FIFA confirms ethics probe into head of Brazilian soccer

FILE - In this Feb. 26, 2016 file photo Swiss Gianni Infantino, then new FIFA President, smiles during the press conference after being elected, at the Extraordinary FIFA Congress 2016 in Zurich, Switzerland. FIFA's ethics committee has cleared Infantino of alleged misconduct relating to use of private flights. FIFA ethics prosecutors say their decision to end a formal investigation into alleged conflicts of interest and improperly accepting gifts was supported by FIFA ethics judges. ( Ennio Leanza/Keystone via AP, File)
FILE - In this Thursday, Oct. 22, 2015 file photo, Brazilian Football Confederation President Marco Polo del Nero listens to questions during a press conference in Rio de Janeiro, Brazil. FIFA ethics investigators confirmed Wednesday, Aug. 10, 2016 that they are formally investigating the indicted head of Brazilian soccer, just days after he met with FIFA President Gianni Infantino. (AP Photo/Felipe Dana, File)

RIO DE JANEIRO — FIFA ethics investigators confirmed Wednesday that they are formally investigating the indicted head of Brazilian soccer, just days after he met with FIFA President Gianni Infantino .

Marco Polo del Nero has remained president of the Brazilian Football Confederation despite being among the officials indicted last year as part of an American investigation into soccer corruption.

Del Nero also remains free to hold positions of power in soccer, although FIFA's ethics division has now announced it has been investigating the former executive committee member since December.

"We are able to confirm that there are formal proceedings going on against Marco Polo del Nero," the investigatory chamber of FIFA's ethics committee told The Associated Press.

Del Nero is yet to face the racketeering and money laundering charges in New York along with the other suspects in the far-reaching U.S. investigation into soccer.

Brazil has a long history of not extraditing its own citizens to other nations. Del Nero has avoided traveling outside Brazil since being indicted, so he has missed the FIFA presidential election in Zurich in February and Infantino's first congress in Mexico in May.

But on a trip to the Olympics in Rio de Janeiro last week, Infantino was filmed alongside the accused official at the headquarters of Del Nero's CBF, an awkward image for a FIFA president pledging to clean up world soccer after the tarnished era of his predecessor, Sepp Blatter.

"While in Brazil for the Olympic Games, I could not decline an invitation to participate in a meeting with representatives from the top Brazilian football clubs," Infantino said in a statement to the AP. "We did not talk about investigations or procedures within FIFA or any other entity."

Del Nero initially took a three-month leave of absence from the CBF presidency after being indicted in December, but he resumed the job in April. Brazil's national senate is also conducting a corruption investigation against Del Nero led by former Brazil and Barcelona star Romario, who is now a national senator.

Del Nero's predecessor Jose Maria Marin is under house arrest in New York after being extradited from Switzerland. Del Nero was in Zurich at the time of Marin's arrest in May 2015, but left the country almost immediately to return to Brazil and he has not been back since.

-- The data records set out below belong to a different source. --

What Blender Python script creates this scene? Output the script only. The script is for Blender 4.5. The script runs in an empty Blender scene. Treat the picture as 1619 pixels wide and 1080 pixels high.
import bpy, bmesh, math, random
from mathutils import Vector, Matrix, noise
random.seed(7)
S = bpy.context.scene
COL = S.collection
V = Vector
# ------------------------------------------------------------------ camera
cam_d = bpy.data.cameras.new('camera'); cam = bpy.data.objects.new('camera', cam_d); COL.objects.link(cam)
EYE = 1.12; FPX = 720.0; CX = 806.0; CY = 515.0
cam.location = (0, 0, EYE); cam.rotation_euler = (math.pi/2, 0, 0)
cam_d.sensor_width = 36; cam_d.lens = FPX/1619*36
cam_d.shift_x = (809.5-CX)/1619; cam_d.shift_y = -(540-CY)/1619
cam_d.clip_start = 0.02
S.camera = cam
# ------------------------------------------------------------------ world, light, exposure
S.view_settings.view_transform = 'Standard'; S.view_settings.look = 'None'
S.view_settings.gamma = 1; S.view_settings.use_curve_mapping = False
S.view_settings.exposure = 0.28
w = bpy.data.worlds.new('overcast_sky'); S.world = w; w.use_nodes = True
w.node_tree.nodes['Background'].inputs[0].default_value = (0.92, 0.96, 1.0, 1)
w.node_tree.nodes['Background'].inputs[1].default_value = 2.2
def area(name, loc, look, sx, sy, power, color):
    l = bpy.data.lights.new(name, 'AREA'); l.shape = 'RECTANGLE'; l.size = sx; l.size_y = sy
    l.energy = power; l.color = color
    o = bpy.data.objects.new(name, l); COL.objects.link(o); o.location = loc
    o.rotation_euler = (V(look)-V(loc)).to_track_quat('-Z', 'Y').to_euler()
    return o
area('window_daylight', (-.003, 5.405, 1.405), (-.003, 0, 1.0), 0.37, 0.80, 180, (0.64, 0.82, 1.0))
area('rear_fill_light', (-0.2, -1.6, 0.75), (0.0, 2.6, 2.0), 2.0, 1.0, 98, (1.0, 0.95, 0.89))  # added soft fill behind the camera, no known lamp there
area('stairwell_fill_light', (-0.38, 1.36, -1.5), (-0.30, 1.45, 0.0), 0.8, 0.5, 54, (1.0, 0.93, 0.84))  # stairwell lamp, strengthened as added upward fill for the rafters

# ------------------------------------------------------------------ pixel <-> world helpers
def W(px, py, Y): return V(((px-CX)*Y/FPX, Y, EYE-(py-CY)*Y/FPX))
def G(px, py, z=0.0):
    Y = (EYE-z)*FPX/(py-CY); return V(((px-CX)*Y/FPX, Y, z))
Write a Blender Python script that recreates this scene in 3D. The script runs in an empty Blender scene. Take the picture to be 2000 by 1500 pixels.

Infantino did not respond to questions about whether he still has confidence in Del Nero to run soccer in Brazil, or whether the Brazilian should be handing himself over to U.S. authorities.

Infantino said he did not "evaluate the CBF's management model or its president" during the trip but said all federations should implement reforms to enhance "transparency and good governance."

"What I do stand for when it comes to any country — including a big nation like Brazil — is modern and transparent management, focused on developing football at every level and with a high degree of rigor and seriousness," Infantino said. "This standard must be applied everywhere, and Brazil, as the five-time world champions that it is, must set an example for South America and the whole world."

Infantino was informed while in Brazil that he would not face ethics charges for taking offers of private flights to visit Pope Francis at the Vatican, Vladimir Putin in Moscow and the Emir of Qatar.